Climate Models Could Help Stop World War Three
El Niño is too dangerous to ignore.
Bad weather can lead to violence. Take it from climatologist Mark Cane, who found in 2011 that El Niño was linked to outbreaks of civil violence around the world.
“In places where people are on the edge — on the margin — they can be pushed over the edge,” Cane tells Inverse.
Short of stopping bad weather, our best hope of preventing this pattern lies in predicting what’s coming and when. Cane, a Columbia University professor who along with Princeton’s George Philander won the 2017 Vetlesen Prize for achievement in Earth science in recognition of decades of work studying El Niño, says protecting against these kinds of risks is why weather modeling is so important.
“If there’s going to be a strong likelihood of a bad drought somewhere, you can help aid organizations get ready for it by stockpiling resources where they are likely to be needed,” says Cane. “It can be exhausting work — almost impossible to do that every year. If you cry wolf too often than people don’t pay attention, so it’s important to only cry wolf when there’s a strong likelihood there’s a wolf.”
Cane helped develop the first El Niño forecasts in the 1980s. If El Niño, a major climatic oscillation between warm and cold water in the equatorial Pacific, is on its way, farmers can use better information to, say, plant more drought-resistant crops when less rain is expected. Cane’s work led to the foundation of the International Research Institute for Climate and Society, which works to improve climate modeling and the communication of that knowledge to communities that might benefit from it.
Climate models are essentially computer programs that digitally simulate the world’s atmosphere and surface conditions. If you want to know the likelihood of an El Niño event in the near future, you would feed observed current conditions into the program, and then fast forward into the future while applying the laws of physics. You run the model, say, a thousand times, and count up the number of end results showing El Niño conditions. If you see El Niño pop up in 750 of the runs, then you’ve theoretically got a three-quarters chance of the pattern showing up in the real world.

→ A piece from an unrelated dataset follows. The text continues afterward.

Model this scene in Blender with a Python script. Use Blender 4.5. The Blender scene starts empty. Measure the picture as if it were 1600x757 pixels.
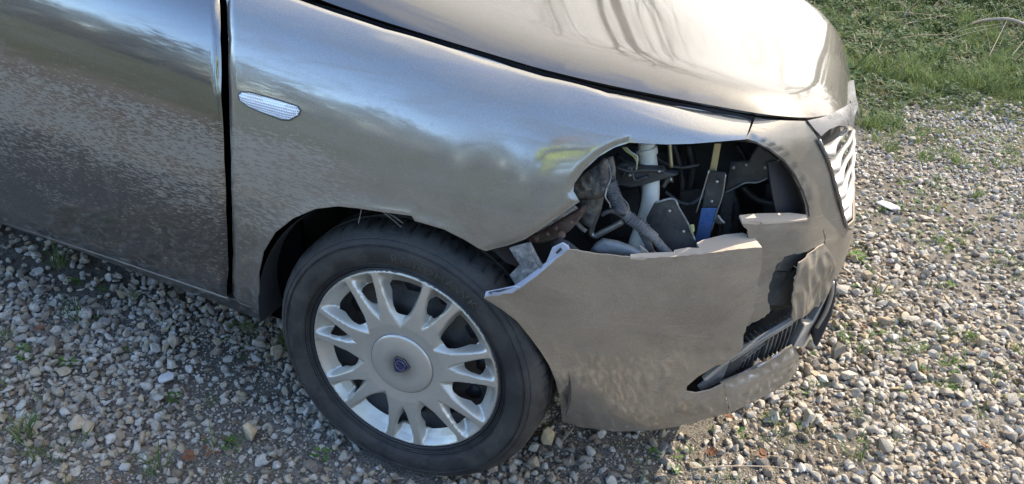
import bpy, bmesh, math, random
import numpy as np
from mathutils import Vector, Matrix, noise
from mathutils.bvhtree import BVHTree
from mathutils.geometry import delaunay_2d_cdt
rnd = random.Random(7)
C = bpy.context.scene.collection
SC = bpy.context.scene
R = math.radians

# ---------------------------------------------------------------- camera
CM = Matrix(((0.92867, 0.26689, -0.25755), (0.35188, -0.41449, 0.83928), (0.11724, -0.87004, -0.47884)))  # cols: right, down, forward
CP = Vector((0.52140, -1.06232, 1.22657)); FPX = 1180.0
cam_d = bpy.data.cameras.new('camera'); cam = bpy.data.objects.new('camera', cam_d); C.objects.link(cam)
_r, _d, _f = CM.col[0], CM.col[1], CM.col[2]
mw = Matrix.Identity(4)
for i in range(3):
    mw[i][0] = _r[i]; mw[i][1] = -_d[i]; mw[i][2] = -_f[i]; mw[i][3] = CP[i]
cam.matrix_world = mw
cam_d.sensor_width = 36; cam_d.lens = 36 * FPX / 1600; cam_d.clip_start = 0.02; cam_d.clip_end = 3000
SC.camera = cam

# ---------------------------------------------------------------- light
SUN = Vector((0.64, 0.82, 1.0)).normalized()
el = math.asin(SUN.z); az = math.atan2(SUN.x, SUN.y)
w = bpy.data.worlds.new('World'); SC.world = w; w.use_nodes = True
nt = w.node_tree; nt.nodes.clear()
sky = nt.nodes.new('ShaderNodeTexSky'); sky.sky_type = 'NISHITA'; sky.sun_disc = False
sky.sun_elevation = el; sky.sun_rotation = az; sky.altitude = 100; sky.air_density = 1.0; sky.dust_density = 1.0; sky.ozone_density = 3.6
bg = nt.nodes.new('ShaderNodeBackground'); bg.inputs['Strength'].default_value = 0.15
wo = nt.nodes.new('ShaderNodeOutputWorld')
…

At this point, the El Niño models are pretty sophisticated and precise. “We can actually get a pretty good idea almost two years ahead,” says Cane.
Unfortunately, we’ve got new weather worries ahead. Climate change, like El Niño, makes for the sort of extreme weather events that can push communities and countries to violence. It’s no coincidence that we call someone who is quick to anger hot-blooded — there’s surprisingly robust evidence linking hotter weather to more violence. Some research suggests that Africa could see a 40 percent increase in violent conflict by 2050 if climate change continues unabated.
“If you add climate change to what El Niño does, the extreme events get worse,” says Cane. In a world of global warming, resources that go towards climate prediction and mitigation become even more important. And the research of Cane, Philander, and others has laid a solid foundation for continuing that work.
Climate models offer only forecasts, not exact scenarios. Like weather reports, they deal in percent chances of a given outcome occurring. But it’s easy to understand the difference between a 20 percent chance of rain and an 80 percent chance of rain and use that information to determine whether or not you will carry an umbrella.
And the good news is that climate models are getting better all the time. Even as the climate becomes more extreme and more chaotic, our scientific resources to understand potential outcomes are becoming much more powerful. A big part of that is due to increases in computational power, which allow for the models to take in and process data.
“What we’re learning about El Niño events or other kinds of climate variability is going to continue to be applicable with this added pressure, added stress, that climate change piles on,” says Cane.